In fact, this is even how I review papers. I am much more detailed than my peers, and get very specific. I always also include a list at the end detailing what factors are the most important and what I think the authors could do to change my mind (if I'm rejecting). If I'm accepting, I'll also argue my points to the other reviewers and make them stand for their arguments.

Truthfully, if no one is willing to change their minds, I'd say they can't be a scientist. It is a fundamental requirement simply because we are all wrong and all the time. While we can get ever and ever closer to it, absolute truth is fundamentally unobtainable. So you must always be able to update your beliefs, or else you will become more wrong as time marches on.

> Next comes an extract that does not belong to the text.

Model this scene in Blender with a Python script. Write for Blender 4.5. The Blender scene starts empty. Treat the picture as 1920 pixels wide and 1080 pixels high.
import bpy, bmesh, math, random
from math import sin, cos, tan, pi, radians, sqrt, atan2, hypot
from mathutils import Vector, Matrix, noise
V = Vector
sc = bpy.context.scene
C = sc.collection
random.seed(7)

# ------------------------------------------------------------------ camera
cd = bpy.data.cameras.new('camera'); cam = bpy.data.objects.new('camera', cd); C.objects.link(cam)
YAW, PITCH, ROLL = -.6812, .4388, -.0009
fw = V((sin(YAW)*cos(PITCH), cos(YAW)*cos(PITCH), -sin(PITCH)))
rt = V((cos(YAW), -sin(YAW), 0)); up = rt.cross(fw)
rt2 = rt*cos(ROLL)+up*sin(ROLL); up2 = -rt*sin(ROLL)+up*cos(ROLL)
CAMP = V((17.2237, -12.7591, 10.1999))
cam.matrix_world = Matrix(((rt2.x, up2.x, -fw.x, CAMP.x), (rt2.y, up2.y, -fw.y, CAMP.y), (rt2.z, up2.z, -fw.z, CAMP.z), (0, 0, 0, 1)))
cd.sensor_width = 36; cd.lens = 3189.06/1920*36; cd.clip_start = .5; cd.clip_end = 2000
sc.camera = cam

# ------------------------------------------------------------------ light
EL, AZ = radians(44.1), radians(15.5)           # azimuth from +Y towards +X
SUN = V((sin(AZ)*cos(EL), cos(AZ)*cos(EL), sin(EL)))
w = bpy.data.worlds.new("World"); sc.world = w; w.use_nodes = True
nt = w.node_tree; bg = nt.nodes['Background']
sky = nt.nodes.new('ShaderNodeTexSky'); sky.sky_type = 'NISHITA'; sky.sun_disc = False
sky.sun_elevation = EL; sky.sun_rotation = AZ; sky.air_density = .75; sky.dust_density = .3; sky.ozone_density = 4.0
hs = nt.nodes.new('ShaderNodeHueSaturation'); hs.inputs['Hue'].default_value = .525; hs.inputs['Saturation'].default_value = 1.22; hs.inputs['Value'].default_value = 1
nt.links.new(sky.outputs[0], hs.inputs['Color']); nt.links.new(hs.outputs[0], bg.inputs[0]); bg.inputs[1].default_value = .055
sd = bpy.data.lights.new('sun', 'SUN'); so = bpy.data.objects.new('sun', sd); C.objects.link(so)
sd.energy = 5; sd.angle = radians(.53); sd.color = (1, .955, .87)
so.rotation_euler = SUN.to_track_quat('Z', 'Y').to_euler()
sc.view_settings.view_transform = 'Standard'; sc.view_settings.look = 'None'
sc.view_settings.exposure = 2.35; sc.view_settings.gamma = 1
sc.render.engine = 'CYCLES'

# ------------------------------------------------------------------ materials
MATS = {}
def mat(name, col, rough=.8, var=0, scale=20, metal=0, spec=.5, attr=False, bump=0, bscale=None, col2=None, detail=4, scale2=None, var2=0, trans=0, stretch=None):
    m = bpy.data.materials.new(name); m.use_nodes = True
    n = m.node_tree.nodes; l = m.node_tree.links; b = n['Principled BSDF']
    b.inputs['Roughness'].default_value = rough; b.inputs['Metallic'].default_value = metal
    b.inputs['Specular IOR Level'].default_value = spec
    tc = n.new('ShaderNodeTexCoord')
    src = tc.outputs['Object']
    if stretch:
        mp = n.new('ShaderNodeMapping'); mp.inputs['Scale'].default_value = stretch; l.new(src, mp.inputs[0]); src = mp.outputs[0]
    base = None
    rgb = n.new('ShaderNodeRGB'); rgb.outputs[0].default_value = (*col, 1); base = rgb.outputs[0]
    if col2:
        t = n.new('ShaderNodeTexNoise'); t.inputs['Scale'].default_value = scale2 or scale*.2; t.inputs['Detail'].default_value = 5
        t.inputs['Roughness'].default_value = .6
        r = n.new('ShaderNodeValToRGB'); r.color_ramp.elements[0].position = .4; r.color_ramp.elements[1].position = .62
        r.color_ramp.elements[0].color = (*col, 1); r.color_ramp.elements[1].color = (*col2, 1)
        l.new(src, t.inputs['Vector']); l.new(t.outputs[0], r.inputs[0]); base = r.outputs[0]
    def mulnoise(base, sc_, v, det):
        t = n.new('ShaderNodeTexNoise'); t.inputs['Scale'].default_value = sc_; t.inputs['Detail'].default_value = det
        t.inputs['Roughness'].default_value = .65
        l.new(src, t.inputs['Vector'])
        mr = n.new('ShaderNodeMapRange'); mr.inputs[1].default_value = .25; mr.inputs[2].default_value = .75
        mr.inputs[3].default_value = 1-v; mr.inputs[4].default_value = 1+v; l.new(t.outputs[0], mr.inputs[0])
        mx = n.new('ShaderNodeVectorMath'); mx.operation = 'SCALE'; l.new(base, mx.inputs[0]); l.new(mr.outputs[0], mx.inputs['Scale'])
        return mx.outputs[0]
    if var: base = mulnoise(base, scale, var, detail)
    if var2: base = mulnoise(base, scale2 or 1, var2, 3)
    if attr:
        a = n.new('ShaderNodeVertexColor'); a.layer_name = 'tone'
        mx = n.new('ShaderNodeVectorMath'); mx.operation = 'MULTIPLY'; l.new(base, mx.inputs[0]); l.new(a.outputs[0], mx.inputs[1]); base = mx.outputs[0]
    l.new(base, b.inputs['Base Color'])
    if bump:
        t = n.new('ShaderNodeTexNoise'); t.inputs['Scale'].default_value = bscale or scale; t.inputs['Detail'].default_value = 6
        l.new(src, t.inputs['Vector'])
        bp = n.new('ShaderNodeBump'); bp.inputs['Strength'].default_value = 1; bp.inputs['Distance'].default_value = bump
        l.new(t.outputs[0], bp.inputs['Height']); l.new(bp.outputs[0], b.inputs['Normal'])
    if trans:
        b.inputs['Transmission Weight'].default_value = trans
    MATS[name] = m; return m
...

[0] I also recognize that the inability to convince me does not mean I am right and the other person is wrong. But this too is why I specifically make a point to try to help the other person. At least as long as I believe they are acting in good faith. If I am wrong then I WANT to know. I take no shame in being wrong, but I take a lot of shame in being unwilling to right myself.


I actually really want to test your theory on myself. . . I wonder how I could best do that.


My method is to help your "adversary". The way I think about it is this: we can't obtain absolute truth, so we're always somewhat wrong; we have limited data and information, so we need to be able to consider what others have that we don't. Arguments can be both adversarial and cooperative, right?

If your goal is to seek truth, then you need to reframe the setting. It is not "I defend my position and they make their case", that is allowing yourself to change but framed to maintain your current belief. Sure, you have good reason to maintain your belief and I'm not saying you shouldn't hold this, but it should be a byproduct of seeking truth rather than the premise.


Just pick a position you feel strongly about and imagine how your world would change if it was false. How your relationships would change. How stupid your previous statements would be.

Pick anything. Climate change is a big one. I would definitely have to eat some chaff if it was shown to be false personally.